The Commission were critical over the costing of Hinkley Point C by Government (Photo: Peter Macdiarmid/Getty Images)
Mark Leftly27 October 2014

The European Commission has hit out Chancellor George Osborne for failing to reveal all the costs associated with building the UK’s first nuclear power station since the 1990s.

The commission approved the construction of Hinkley Point C on the Somerset coast earlier this month following a state aid investigation.

The Government has agreed that owner EDF would be guaranteed a minimum fee for the electricity produced there, known as the strike price, so that shareholders in the French operator knew they would get a return on the £16bn cost of building the plant.

However, some members of the Commission were critical that the Government has consistently failed to include other long-term costs when valuing Hinkley Point C, the first of a planned fleet of new nuclear reactors that are expected to reduce household bills by £95 in 2030.

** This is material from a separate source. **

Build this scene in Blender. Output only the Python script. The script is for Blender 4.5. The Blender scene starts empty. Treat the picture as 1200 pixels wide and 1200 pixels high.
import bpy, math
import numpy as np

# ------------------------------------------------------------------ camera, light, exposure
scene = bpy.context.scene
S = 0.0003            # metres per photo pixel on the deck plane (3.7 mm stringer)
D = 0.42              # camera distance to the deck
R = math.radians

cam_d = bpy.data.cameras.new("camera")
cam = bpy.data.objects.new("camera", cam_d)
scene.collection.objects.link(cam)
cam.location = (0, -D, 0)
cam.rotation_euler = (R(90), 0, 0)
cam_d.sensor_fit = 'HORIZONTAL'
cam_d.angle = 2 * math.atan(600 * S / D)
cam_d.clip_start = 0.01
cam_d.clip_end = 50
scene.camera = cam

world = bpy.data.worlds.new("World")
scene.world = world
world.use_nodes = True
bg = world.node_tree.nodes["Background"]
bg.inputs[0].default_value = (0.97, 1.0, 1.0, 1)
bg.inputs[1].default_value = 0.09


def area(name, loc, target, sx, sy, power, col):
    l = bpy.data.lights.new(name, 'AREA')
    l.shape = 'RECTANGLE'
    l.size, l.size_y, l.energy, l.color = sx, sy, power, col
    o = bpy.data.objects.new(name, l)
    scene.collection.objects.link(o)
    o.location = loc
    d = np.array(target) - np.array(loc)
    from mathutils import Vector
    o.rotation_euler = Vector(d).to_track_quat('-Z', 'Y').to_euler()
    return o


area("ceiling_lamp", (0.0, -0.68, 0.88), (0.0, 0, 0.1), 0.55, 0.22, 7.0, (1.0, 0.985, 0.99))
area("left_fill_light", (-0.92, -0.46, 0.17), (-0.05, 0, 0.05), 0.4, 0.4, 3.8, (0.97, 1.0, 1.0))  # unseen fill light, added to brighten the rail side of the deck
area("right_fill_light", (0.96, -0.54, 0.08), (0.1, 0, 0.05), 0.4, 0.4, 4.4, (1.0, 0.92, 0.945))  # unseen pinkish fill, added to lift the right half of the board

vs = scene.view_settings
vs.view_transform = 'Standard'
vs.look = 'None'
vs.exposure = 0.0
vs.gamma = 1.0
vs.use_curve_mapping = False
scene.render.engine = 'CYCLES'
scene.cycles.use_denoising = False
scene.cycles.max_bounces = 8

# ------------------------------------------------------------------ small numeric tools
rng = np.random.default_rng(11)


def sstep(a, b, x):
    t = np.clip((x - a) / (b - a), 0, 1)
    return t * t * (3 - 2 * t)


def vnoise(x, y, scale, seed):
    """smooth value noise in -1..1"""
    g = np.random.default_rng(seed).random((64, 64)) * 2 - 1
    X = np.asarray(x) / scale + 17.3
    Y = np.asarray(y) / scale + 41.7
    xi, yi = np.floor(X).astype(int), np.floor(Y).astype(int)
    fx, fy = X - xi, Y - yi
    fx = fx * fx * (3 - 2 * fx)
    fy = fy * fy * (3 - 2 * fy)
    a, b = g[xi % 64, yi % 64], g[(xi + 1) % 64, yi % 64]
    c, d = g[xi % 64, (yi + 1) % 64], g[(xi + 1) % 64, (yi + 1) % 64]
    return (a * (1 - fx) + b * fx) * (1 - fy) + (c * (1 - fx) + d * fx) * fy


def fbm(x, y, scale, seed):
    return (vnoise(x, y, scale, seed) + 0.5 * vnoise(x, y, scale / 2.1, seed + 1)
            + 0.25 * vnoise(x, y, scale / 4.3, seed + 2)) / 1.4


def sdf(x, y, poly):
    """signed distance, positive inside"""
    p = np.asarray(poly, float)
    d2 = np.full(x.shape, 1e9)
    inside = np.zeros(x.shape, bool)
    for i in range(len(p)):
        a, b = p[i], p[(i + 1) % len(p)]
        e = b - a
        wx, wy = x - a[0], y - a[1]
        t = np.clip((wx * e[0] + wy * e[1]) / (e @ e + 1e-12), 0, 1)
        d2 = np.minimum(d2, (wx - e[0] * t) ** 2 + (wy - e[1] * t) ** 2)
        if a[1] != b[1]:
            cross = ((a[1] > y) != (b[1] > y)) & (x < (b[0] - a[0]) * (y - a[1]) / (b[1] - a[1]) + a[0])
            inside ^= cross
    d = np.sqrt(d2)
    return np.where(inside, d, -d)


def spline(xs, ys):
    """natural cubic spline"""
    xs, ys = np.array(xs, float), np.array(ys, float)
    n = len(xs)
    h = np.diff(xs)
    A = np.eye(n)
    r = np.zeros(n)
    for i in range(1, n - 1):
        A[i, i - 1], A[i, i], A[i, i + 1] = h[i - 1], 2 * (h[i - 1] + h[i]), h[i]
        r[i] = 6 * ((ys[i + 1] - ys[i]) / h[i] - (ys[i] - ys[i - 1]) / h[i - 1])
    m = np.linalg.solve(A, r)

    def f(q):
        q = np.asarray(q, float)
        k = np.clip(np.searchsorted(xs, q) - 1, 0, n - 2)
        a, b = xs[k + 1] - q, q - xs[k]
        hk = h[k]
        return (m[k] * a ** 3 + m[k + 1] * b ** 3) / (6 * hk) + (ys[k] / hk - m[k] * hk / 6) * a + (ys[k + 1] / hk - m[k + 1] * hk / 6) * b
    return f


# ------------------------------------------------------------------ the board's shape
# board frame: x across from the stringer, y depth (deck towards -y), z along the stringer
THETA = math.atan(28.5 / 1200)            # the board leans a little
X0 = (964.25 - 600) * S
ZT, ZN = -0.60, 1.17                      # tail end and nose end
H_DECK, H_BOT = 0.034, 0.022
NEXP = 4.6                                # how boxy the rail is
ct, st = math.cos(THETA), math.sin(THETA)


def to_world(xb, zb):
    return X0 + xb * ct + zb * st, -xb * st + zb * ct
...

Buried deep in commission minutes from 8 October is an admission that there was “regret, expressed by some, that all the long-term costs for the British Treasury had not been integrated into the calculation of the cost of the project, for instance the cost of storing the nuclear waste or of dismantling the plant at the end of its lifetime”.

This meeting involved 22 members of the commission, led by the president, Jose Manuel Barroso, and including the vice-president, Baroness Ashton, from the UK.

Despite the rebuke, they concluded that state aid for the plant, which will heat up to six million homes when it is built by 2023, would not “have any negative impact on the functioning of the market”.

Dr David Lowry, a research consultant and member of Nuclear Waste Advisory Associates, warned that nuclear costs “always escalate” and added: “When ministers and political atomic aficionados back the nuclear industry’s claims that they have covered all future costs for long-term radioactive waste management, they have fallen into a clever trap.”

A Treasury spokesman said: “With respect to the decommissioning and storage costs the situation is that [EDF subsidiary] NNBG are responsible for these long-term costs (through their investment in a Funded Decommissioning Plan), and these costs are all included in the agreed strike price. It is a pity that the minutes do not reflect this.

“As well as being responsible for their costs in cleaning up of the site, NNBG will pay HM Government for the radioactive waste transferred to HM Government for long-term storage.”